For Google, the next several years will be about fast-follow execution.  They need to draft off of the technology and deal structures that were put in place by the Networks and Apple.  They are unlikely to get the economic shares that Apple was able to extract, but that is ok if they can leverage the data for advertising.

For PayPal, the story is more complicated.  In Fall of 2015, PayPal becomes an independent, publicly traded company and, in many respects, it will have more to lose if it doesn’t make the right set of strategic moves in a world where the mobile OS is poised to become the wallet of choice for consumers.  For online payments (PayPal’s entire business), PayPal will need to develop a value proposition for consumers that is greater than (1) Privacy: shopping without sharing your card number and (2) Convenience: all your cards are digitally stored and you don’t need to pull out your physical wallet.  Apple and Google are now better than parity for these propositions. These innovations will likely orient around meta commerce services like merchant loyalty / incentives, spend management and consumer to consumer.  In any event, the pace of innovation will need to be accelerated to defend the empire that has been built.

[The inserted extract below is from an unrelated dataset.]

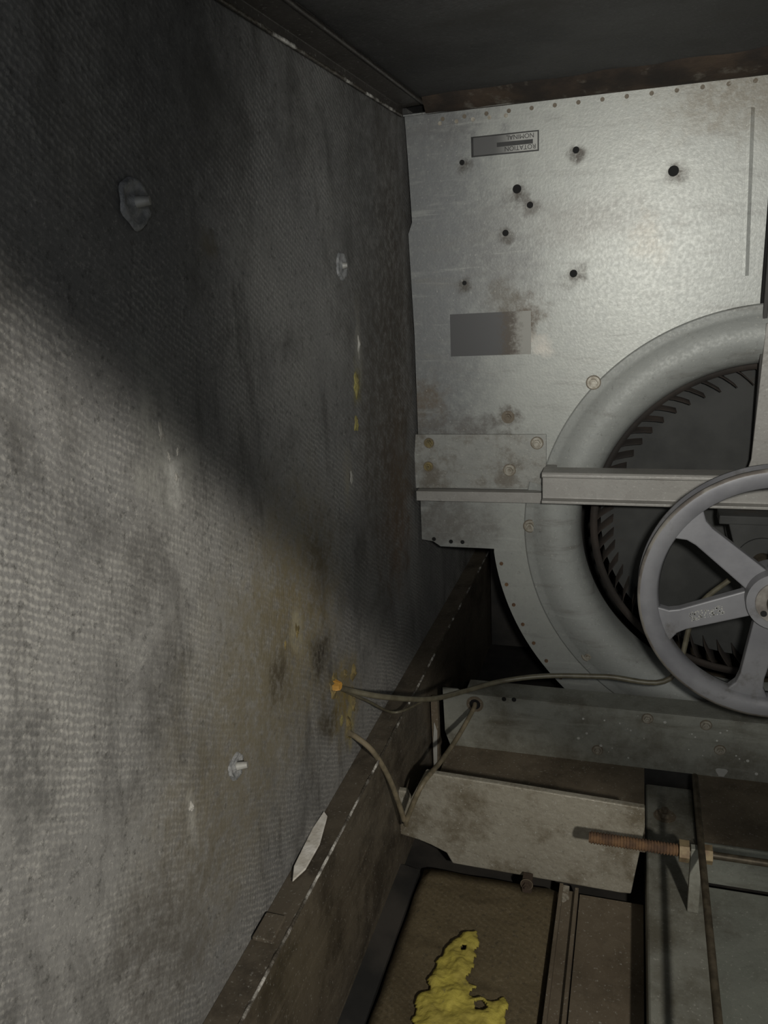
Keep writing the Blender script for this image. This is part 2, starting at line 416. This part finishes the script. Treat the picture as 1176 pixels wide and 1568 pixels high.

The other interesting question is whether or not PayPal remains an independent company for much longer, or does the spin-out by PayPal set it up for takeover in the next couple of years.  It would be easy to argue that is a spectacularly valuable asset for one of the major Networks, with a digital first global footprint, a more flexible technology stack than any of the incumbents have, direct relationships with millions of consumers and merchants, and an enormous direct debit network.

It will be an interesting second battle in the ongoing war.